コミュニケーション書店「食べる本屋さん」4 階売場で営業開始 - 松菱百貨店
―地域のコミュニケーションの場が誕生へー
令和6年12月4日(水)10時、三重県津市松菱百貨店4階紳士服売場の一画に、地方デパート逆襲(カウンターアタック、CA)プロジェクトの中核的戦略であるコミュニケーション書店「食べる本屋さん」がオープンした。「食べる本屋さん」は人間関係が希薄になっていく現代社会で、地域の文化発信の拠点であるデパートが書店を通じてコミュニティを作っていこうという取り組みである。
本屋さんなので、本は当然販売するのだが、その在り様は既存の書店とは全く異なる。「食べる本屋さん」では全国の小さな出版社から自社の自慢の本を何冊か選定してもらう。そこに推しメッセージを記入したポップカードを添えて出品をしてもらっている。すべての本は面陳(本の表紙をが見えるように)ディスプレイして販売するという贅沢な空間を作っている。
書店の減少・取次店の合理化などで、出版社が作った本を全国の読者に届けるというハードルが年々高くなっている。といって、インターネット販売では本の温もりが伝わらない。こういった課題を克服し、読者と出版社との出会いの場を作り、新たな形で出版社の販路を拡げていこうという試みでもある。
朝から切れ目なく様々な世代の顧客が訪れ、思い思いに本を手に取る姿が見られた。また、売場中央には7~8人が座ることができる大きな机と椅子が備えられ、自然に本を手に取ってくつろぐ空間となる。当日のサービスとしてバリスタから無料で挽きたてのコーヒーが提供され、ゆっくりと味わう顧客の姿が印象的であった。

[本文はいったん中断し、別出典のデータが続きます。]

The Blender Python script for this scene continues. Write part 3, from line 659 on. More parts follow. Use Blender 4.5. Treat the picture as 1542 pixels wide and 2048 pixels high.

なお、日本初の試みにテレビ局・新聞社など数多くのマスコミ関係者もオープンと同時に取材に訪れ、来店した顧客に対して感想を聞くやりとりが続き、顧客たちからは異口同音にデパートが企画した新しい文化発信の形に支持の声が拡がった。今迄全く松菱に来たことがないという市内の母と娘の二人の顧客は三冊購入し、「これからも来たい」ときっぱり言い切ったのが印象的であった。